En effet, résumons : la poésie n’est ni chose idiote, option ou uniquement du langage (ce qui au passage peut se discuter). Elle n’a pas forcément à être comprise. Elle n’a rien bien sûr d’une science exacte, d’une pure plaisanterie ou d’un divertissement littéraire.
Néanmoins, une fois débarrassée de tous ces postiches et du culte du tout à l’ego comme du totalitarisme, reste une autre voie: celle de la “voix” de la transformation qui — dans un monde en perdition — devient “image”.
Après avoir analysé les arcanes de la poésie dans son essai à l’aide d’exemples de divers poètes là où Jean de Breyne finit pas avoir le dernier mot, avec Dans la paroi de verre, Germain Roesz la pratique, prouvant qu’elle n’a pas à ouvrir de fenêtre puisque tout joue “dans la paroi de verre”. Et qu’importe le silence des abîmes intérieurs ou les brouillards qui cachent les paysages.
La poésie plonge dans “le trou noir” du voir pour “toucher” la couleur. Cette dernière n’est plus seulement longueur d’onde mais un écran de transformation dont la matière elle-même devient première.
Ce mot valise qu’est “poésie” prend alors tout son sens. Et ce, dans des écritures particulières, leurs renouvellements de la langue qu’elle engage, plus que d’autres genres littéraires entre l’ici et l’ailleurs à la recherche de l’inconnu et de l’ouverture.
Dans son essai comme dans son texte de création, l’auteur prouve que la poésie n’est pas un mythe mais un poisson dont l’art de la prise n’a rien de facile et qui engage l’être dans son entier. Métaphoriquement elle est là où les bateaux chavirent près d’un port entraperçu.
Les deux livres dictent moins la forme exacte du poème qu’ils ne rappellent combien celui-ci est un pressentiment.

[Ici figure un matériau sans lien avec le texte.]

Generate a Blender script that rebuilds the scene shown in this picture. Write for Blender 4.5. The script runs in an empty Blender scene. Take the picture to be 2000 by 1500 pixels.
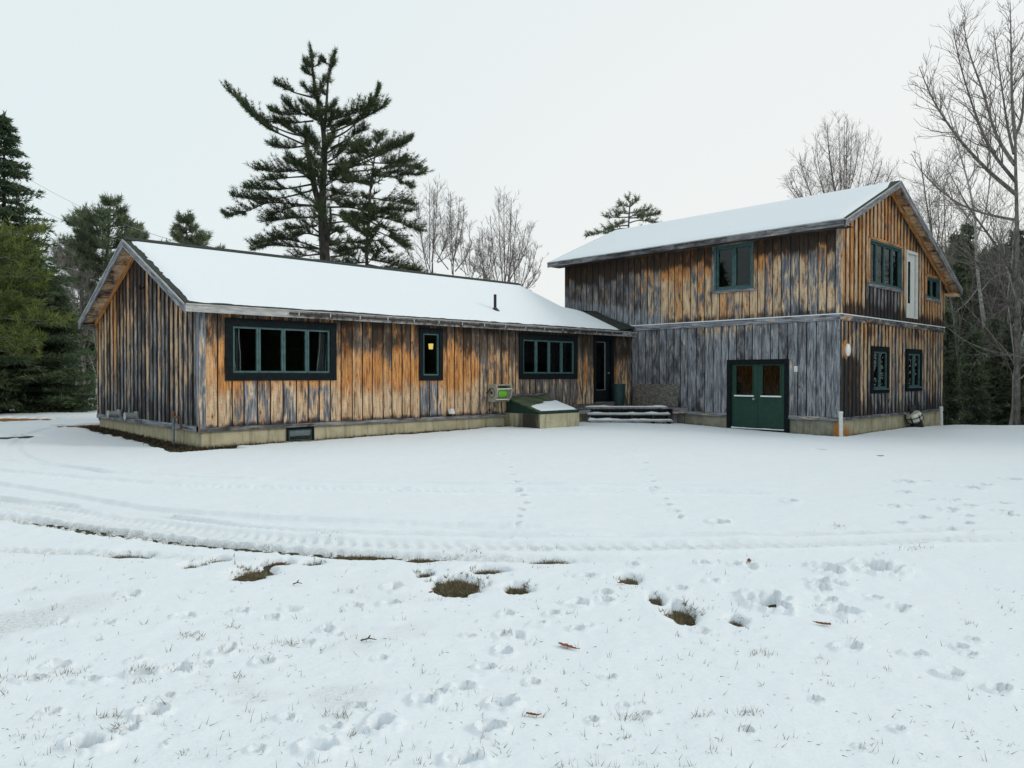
import bpy, math, random
import numpy as np
from mathutils import Vector, Matrix
rng = np.random.default_rng(7); random.seed(7)
SC = bpy.context.scene; COL = SC.collection
# ------------------------------------------------------------------ camera and survey helpers
F, YAW, PIT, CZ = 1474.66, math.radians(46.369), math.radians(-0.659), 1.6
FW = np.array([math.cos(YAW)*math.cos(PIT), math.sin(YAW)*math.cos(PIT), math.sin(PIT)])
RT = np.array([math.sin(YAW), -math.cos(YAW), 0.0]); UP = np.cross(RT, FW)
CAM = np.array([0, 0, CZ])
def ray(px, py): return FW + RT*((px-1000)/F) - UP*((py-750)/F)
def on(px, py, X=None, Y=None, Z=None):
    r = ray(px, py)
    t = (X/r[0]) if X is not None else (Y/r[1]) if Y is not None else ((Z-CZ)/r[2])
    return CAM + r*t
def at(px, py, d): return CAM + ray(px, py)*d
cam = bpy.data.cameras.new('camera'); co = bpy.data.objects.new('camera', cam); COL.objects.link(co)
cam.sensor_width = 36; cam.lens = F/2000*36; cam.clip_end = 3000; cam.clip_start = .05
co.location = CAM; co.rotation_euler = Vector(FW).to_track_quat('-Z', 'Y').to_euler(); SC.camera = co

# ------------------------------------------------------------------ numpy noise
def hash2(ix, iy, s):
    h = (ix.astype(np.int64)*374761393 + iy.astype(np.int64)*668265263 + s*974634777) & 0x7fffffff
    h = ((h ^ (h >> 13))*1274126177) & 0x7fffffff
    h = h ^ (h >> 16)
    return (h & 0xffff)/65535.0
def vnoise(x, y, s=0):
    x = np.asarray(x, float); y = np.asarray(y, float)
    ix = np.floor(x); iy = np.floor(y); fx = x-ix; fy = y-iy
    fx = fx*fx*(3-2*fx); fy = fy*fy*(3-2*fy)
    a = hash2(ix, iy, s); b = hash2(ix+1, iy, s); c = hash2(ix, iy+1, s); d = hash2(ix+1, iy+1, s)
    return (a*(1-fx)+b*fx)*(1-fy) + (c*(1-fx)+d*fx)*fy
def fbm(x, y, s=0, o=4):
    v = 0; a = .5; t = 0
    for i in range(o):
        v = v + a*vnoise(x*2**i, y*2**i, s+i); t += a; a *= .5
    return v/t
def sst(a, b, x):
    t = np.clip((x-a)/(b-a), 0, 1); return t*t*(3-2*t)

# ------------------------------------------------------------------ mesh accumulation
class Acc:
    def __init__(s): s.v = []; s.f = []; s.n = 0; s.att = []; s.uv = []
    def add(s, v, f, att=None, uv=None):
        v = np.asarray(v, float).reshape(-1, 3)
        s.v.append(v)
        f = np.asarray(f, np.int64); s.f.append(f + s.n); s.n += len(v)
        s.att.append(np.zeros((len(v), 4)) if att is None else np.asarray(att, float).reshape(-1, 4))
        s.uv.append(v[:, [0, 2]] if uv is None else np.asarray(uv, float).reshape(-1, 2))
    def box(s, p, q):
        x0, y0, z0 = np.minimum(p, q); x1, y1, z1 = np.maximum(p, q)
        v = [(x0,y0,z0),(x1,y0,z0),(x1,y1,z0),(x0,y1,z0),(x0,y0,z1),(x1,y0,z1),(x1,y1,z1),(x0,y1,z1)]
        s.add(v, [(0,3,2,1),(4,5,6,7),(0,1,5,4),(1,2,6,5),(2,3,7,6),(3,0,4,7)])
    def prism(s, poly, vec):
        poly = np.asarray(poly, float); n = len(poly); v = np.vstack([poly, poly+np.asarray(vec, float)])
        s.add(v, [(i, (i+1) % n, n+(i+1) % n, n+i) for i in range(n)])
        o = s.n-2*n
        s.ng(list(range(o, o+n))[::-1]); s.ng(list(range(o+n, o+2*n)))
    def ng(s, idx): s.ngons = getattr(s, 'ngons', []); s.ngons.append(idx)
    def tube(s, pts, rad, k=6, cap=True):
        pts = np.asarray(pts, float); n = len(pts); rad = np.broadcast_to(rad, (n,))
        t = np.gradient(pts, axis=0); t /= np.linalg.norm(t, axis=1)[:, None]+1e-9
        a = np.array([0, 0, 1.0]) if abs(t[0][2]) < .9 else np.array([1.0, 0, 0])
        u = np.cross(t, a); u /= np.linalg.norm(u, axis=1)[:, None]+1e-9
        w = np.cross(t, u)
        an = np.arange(k)/k*2*np.pi
        v = pts[:, None]+(u[:, None]*np.cos(an)[None, :, None]+w[:, None]*np.sin(an)[None, :, None])*rad[:, None, None]
        i = np.arange(n-1)[:, None]*k; j = np.arange(k)[None]; j2 = (j+1) % k
        f = np.stack([i+j, i+j2, i+k+j2, i+k+j], -1).reshape(-1, 4)
        arc = np.concatenate([[0], np.cumsum(np.linalg.norm(np.diff(pts, axis=0), axis=1))])
        uv = np.stack([np.broadcast_to(an/6.28*.5, (n, k)), np.broadcast_to(arc[:, None], (n, k))], -1)
        s.add(v, f, None, uv)
        if cap:
            o = s.n-n*k; s.ng(list(range(o, o+k))); s.ng(list(range(o+(n-1)*k, o+n*k))[::-1])
    def build(s, name, mat, parent=None, smooth=False, cat=None, label=None, group=None, kind=None, loc=None):
        V = np.vstack(s.v); A = np.vstack(s.att); U = np.vstack(s.uv)
        root = np.zeros(3)
        if parent is not None: root = np.array(parent.get('_root', (0, 0, 0)))
        elif loc is not None: root = np.array(loc, float)
        me = bpy.data.meshes.new(name)
        faces = [f for f in s.f if len(f)]
        idx = np.concatenate([f.reshape(-1) for f in faces]+[np.array(g) for g in getattr(s, 'ngons', [])]).astype(np.int32)
        cnt = np.concatenate([np.full(len(f), f.shape[1]) for f in faces]+[np.array([len(g)]) for g in getattr(s, 'ngons', [])]).astype(np.int32)
        me.vertices.add(len(V)); me.vertices.foreach_set('co', (V-root).astype(np.float32).ravel())
        me.loops.add(len(idx)); me.loops.foreach_set('vertex_index', idx)
        me.polygons.add(len(cnt)); me.polygons.foreach_set('loop_start', (np.cumsum(cnt)-cnt).astype(np.int32))
        me.update(calc_edges=True)
        me.polygons.foreach_set('use_smooth', np.full(len(cnt), bool(smooth)))
        ca = me.color_attributes.new('w', 'FLOAT_COLOR', 'POINT'); ca.data.foreach_set('color', A.astype(np.float32).ravel())
        uvl = me.uv_layers.new(name='uv'); uvl.data.foreach_set('uv', U[idx].astype(np.float32).ravel())
        me.validate(); me.materials.append(mat)
        o = bpy.data.objects.new(name, me); COL.objects.link(o)
        if parent is not None: o.parent = parent
        else: o.location = root
        o['_root'] = tuple(float(c) for c in root)
        tag(o, label, cat, group, kind)
        return o
def tag(o, label=None, cat=None, group=None, kind=None):
    if label: o['label'] = label
    if cat: o['category'] = cat
    if group: o['group'] = group
    if kind: o['kind'] = kind
def thing(name, loc, label, cat, group=None):
    o = bpy.data.objects.new(name, None); COL.objects.link(o); o.location = loc; o.empty_display_size = .2
    o['_root'] = tuple(float(c) for c in loc); tag(o, label, cat, group); return o

# ------------------------------------------------------------------ materials
class NT:
    def __init__(s, name):
        s.m = bpy.data.materials.new(name); s.m.use_nodes = True; s.t = s.m.node_tree; s.t.nodes.clear()
        s.out = s.n('ShaderNodeOutputMaterial')
    def n(s, typ, **k):
        x = s.t.nodes.new(typ)
        for a, b in k.items(): setattr(x, a, b)
        return x
    def l(s, a, b): s.t.links.new(a, b)
    def val(s, sock, v):
        if hasattr(v, 'is_output'): s.l(v, sock)
        else: sock.default_value = v
    def math(s, op, a, b=0.0, c=None, clamp=False):
        x = s.n('ShaderNodeMath', operation=op, use_clamp=clamp)
        s.val(x.inputs[0], a); s.val(x.inputs[1], b)
        if c is not None: s.val(x.inputs[2], c)
        return x.outputs[0]
    def mix(s, f, a, b, bt='MIX'):
        x = s.n('ShaderNodeMix', data_type='RGBA', blend_type=bt); s.val(x.inputs[0], f)
        s.val(x.inputs[6], a if hasattr(a, 'is_output') else (*a, 1)); s.val(x.inputs[7], b if hasattr(b, 'is_output') else (*b, 1))
        return x.outputs[2]
    def noise(s, vec, scale, detail=3, rough=.55, dist=0):
        x = s.n('ShaderNodeTexNoise'); s.l(vec, x.inputs['Vector'])
        x.inputs['Scale'].default_value = scale; x.inputs['Detail'].default_value = detail
        x.inputs['Roughness'].default_value = rough; x.inputs['Distortion'].default_value = dist
        return x.outputs[0]
    def mapv(s, vec, sc):
        x = s.n('ShaderNodeMapping'); s.l(vec, x.inputs[0]); x.inputs['Scale'].default_value = sc; return x.outputs[0]
    def step(s, v, a, b):
        x = s.n('ShaderNodeMapRange', interpolation_type='SMOOTHSTEP'); s.val(x.inputs[0], v)
        x.inputs[1].default_value = a; x.inputs[2].default_value = b; return x.outputs[0]
    def obj(s): return s.n('ShaderNodeTexCoord').outputs['Object']
    def uv(s): return s.n('ShaderNodeTexCoord').outputs['UV']
    def attr(s):
        a = s.n('ShaderNodeAttribute', attribute_name='w'); sp = s.n('ShaderNodeSeparateColor'); s.l(a.outputs['Color'], sp.inputs[0])
        return sp.outputs[0], sp.outputs[1], sp.outputs[2], a.outputs['Alpha']
    def bsdf(s, col, rough=.8, bump=None, bs=.3, bd=.01, spec=.3, metal=0):
        b = s.n('ShaderNodeBsdfPrincipled'); s.val(b.inputs['Base Color'], col if hasattr(col, 'is_output') else (*col, 1))
        s.val(b.inputs['Roughness'], rough); b.inputs['Specular IOR Level'].default_value = spec; b.inputs['Metallic'].default_value = metal
        if bump is not None:
            x = s.n('ShaderNodeBump'); x.inputs['Strength'].default_value = bs; x.inputs['Distance'].default_value = bd
            s.l(bump, x.inputs['Height']); s.l(x.outputs[0], b.inputs['Normal'])
        s.l(b.outputs[0], s.out.inputs[0]); return s.m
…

Loin des usages fonctionnels des mots, loin de l’ordre de la prose du monde, peut être atteint — par l’observation des jours qui passent et un long travail de patience — non ce qui se monterait en neige par la prétendue magie du poème, mais ce qui maintient l’être en état de veille.

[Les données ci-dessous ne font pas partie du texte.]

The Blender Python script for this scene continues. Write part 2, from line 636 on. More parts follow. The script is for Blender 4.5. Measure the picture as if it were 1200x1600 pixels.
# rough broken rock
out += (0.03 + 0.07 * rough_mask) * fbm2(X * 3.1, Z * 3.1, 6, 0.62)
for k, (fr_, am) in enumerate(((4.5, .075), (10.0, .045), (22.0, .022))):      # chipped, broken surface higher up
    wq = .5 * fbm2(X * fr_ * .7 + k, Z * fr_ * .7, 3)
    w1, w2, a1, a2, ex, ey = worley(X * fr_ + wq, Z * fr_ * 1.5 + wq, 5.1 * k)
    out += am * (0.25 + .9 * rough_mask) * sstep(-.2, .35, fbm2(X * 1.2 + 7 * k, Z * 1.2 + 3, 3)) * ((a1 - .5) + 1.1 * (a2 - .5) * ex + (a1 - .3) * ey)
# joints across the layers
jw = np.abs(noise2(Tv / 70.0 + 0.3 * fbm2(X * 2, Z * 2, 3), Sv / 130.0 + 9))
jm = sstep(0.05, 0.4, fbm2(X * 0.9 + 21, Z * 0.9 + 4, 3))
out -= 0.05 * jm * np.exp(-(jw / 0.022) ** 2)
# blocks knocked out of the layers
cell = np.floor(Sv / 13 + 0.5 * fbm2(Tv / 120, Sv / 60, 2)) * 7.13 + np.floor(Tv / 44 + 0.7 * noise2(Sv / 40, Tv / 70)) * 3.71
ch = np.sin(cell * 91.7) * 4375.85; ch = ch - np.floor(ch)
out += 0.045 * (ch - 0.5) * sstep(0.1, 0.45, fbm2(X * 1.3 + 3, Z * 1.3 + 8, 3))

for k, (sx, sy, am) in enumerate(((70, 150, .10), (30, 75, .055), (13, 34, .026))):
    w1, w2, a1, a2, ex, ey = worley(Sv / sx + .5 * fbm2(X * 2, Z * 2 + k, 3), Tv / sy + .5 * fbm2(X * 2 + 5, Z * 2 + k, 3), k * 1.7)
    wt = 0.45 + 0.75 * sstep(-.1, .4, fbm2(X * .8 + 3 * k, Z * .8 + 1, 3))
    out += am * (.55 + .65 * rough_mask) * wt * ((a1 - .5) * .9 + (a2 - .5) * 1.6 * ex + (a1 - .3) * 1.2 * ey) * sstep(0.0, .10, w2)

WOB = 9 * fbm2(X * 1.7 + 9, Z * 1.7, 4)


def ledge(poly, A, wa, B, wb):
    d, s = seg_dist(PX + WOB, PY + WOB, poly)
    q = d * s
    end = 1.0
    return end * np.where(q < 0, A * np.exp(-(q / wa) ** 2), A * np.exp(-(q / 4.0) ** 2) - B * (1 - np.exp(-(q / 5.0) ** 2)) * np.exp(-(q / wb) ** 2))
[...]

D’une certaine manière, la poésie devient ce qui dans le langage du renseignement se nomme “espion dormant”. Le plus dangereux, difficile et fascinant car il parvient à donner du nommable à une part de l’innommable. Il lève ou déchire le voile de transparence ou d’opacité pour faire jaillir ce qui se cache derrière dans un long et lent travail d’assomption et “re-remontrance”.
Cette pêche n’est pas miraculeuse. Il faut parfois se suffire de peu. Mais ce n’est déjà pas si mal.

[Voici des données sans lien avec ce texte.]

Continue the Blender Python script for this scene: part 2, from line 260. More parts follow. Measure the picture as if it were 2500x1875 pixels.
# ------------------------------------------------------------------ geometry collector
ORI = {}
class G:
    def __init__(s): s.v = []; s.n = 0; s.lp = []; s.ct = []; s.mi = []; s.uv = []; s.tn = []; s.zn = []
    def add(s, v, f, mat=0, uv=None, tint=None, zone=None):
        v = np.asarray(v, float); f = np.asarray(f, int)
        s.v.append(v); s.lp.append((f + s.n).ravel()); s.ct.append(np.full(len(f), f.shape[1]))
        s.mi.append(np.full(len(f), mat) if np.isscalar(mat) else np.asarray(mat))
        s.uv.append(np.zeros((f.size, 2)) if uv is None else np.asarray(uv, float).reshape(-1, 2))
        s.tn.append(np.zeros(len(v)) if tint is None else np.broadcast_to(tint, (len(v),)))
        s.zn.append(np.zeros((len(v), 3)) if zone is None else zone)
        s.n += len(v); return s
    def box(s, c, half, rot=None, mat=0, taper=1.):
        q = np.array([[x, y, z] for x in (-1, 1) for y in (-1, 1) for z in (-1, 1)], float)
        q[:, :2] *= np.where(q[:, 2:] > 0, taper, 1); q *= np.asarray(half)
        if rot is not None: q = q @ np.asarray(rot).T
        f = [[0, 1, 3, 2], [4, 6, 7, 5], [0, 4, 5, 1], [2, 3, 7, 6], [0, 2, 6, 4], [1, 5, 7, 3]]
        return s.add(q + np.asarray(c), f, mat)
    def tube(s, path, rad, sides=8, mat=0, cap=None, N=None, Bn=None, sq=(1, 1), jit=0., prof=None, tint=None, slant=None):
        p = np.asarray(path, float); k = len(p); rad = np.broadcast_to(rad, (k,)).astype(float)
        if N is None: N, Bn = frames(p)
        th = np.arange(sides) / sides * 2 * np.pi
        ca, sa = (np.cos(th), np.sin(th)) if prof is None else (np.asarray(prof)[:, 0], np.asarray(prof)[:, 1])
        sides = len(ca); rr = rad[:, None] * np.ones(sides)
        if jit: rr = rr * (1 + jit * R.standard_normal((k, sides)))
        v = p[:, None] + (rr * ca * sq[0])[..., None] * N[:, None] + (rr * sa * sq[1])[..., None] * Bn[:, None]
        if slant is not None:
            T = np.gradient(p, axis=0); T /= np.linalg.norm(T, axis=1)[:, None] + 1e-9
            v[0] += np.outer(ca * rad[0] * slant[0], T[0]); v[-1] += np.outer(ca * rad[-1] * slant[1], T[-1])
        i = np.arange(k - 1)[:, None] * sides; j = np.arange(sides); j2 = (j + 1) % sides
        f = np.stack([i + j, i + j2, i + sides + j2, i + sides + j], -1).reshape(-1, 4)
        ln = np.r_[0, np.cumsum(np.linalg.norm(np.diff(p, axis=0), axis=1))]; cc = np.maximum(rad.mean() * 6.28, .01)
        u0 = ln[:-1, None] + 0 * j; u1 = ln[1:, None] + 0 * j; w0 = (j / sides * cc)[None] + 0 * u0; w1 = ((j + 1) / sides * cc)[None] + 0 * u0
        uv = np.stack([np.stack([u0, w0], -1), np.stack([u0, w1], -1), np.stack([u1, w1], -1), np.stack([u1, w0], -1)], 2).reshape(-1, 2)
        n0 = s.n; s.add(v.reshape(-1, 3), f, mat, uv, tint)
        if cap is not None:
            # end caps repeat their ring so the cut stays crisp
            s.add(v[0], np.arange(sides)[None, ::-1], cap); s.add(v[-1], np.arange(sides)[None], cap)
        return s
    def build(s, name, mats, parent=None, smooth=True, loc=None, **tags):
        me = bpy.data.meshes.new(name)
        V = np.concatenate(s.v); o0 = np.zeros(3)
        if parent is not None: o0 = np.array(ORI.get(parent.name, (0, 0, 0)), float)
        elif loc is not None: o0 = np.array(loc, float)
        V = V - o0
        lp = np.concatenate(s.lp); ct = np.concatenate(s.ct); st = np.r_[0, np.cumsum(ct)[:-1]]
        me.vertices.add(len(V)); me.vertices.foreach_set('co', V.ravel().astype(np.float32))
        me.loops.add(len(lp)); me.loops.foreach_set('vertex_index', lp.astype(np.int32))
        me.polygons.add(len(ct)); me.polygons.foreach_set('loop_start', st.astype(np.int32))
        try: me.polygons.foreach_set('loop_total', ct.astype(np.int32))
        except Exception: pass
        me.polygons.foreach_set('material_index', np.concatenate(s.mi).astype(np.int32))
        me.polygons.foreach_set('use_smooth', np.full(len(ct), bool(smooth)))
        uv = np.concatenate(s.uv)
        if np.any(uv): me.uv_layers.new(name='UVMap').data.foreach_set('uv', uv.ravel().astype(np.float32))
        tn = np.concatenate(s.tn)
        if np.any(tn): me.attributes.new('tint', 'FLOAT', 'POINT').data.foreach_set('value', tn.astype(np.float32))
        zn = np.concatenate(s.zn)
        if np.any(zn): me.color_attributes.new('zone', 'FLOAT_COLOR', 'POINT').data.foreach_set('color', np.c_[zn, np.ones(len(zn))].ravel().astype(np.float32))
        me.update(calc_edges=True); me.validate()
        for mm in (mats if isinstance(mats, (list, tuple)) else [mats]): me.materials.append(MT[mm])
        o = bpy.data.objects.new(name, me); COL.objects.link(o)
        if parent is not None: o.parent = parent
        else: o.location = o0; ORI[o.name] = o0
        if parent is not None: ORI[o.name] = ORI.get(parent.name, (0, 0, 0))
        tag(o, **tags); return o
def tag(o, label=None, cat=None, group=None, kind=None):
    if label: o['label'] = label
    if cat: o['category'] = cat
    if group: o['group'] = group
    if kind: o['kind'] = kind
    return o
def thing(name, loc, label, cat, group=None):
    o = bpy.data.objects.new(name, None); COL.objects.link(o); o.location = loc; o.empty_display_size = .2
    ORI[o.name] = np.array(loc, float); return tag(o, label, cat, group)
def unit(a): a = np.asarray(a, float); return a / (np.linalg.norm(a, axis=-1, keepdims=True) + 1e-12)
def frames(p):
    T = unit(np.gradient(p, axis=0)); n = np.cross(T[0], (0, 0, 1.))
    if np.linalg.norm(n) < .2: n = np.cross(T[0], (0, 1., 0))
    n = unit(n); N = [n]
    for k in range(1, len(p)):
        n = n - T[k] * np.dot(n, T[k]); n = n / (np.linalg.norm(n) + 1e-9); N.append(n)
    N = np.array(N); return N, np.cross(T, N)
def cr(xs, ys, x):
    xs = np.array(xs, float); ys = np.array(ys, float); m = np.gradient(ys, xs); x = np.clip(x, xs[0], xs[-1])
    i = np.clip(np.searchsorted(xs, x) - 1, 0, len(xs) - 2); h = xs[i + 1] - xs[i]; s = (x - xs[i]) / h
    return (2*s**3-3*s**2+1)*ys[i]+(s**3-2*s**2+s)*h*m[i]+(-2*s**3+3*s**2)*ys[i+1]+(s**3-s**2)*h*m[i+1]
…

“Je me serai même contenté de moins” aurait dit Beckett. Comme Roesz il en savait pas mal sur la question.
jean-paul gavard-perret
Germain Roesz,
– Où va la poésie ?, Vibration Editions, Strasbourg, 2021, 150 p., –17,00 €.,
– Dans la paroi de verre, Les parallèles croisées, Les Lieux-Dits, Strasbourg, 2022, 106 p. — 12,00 €.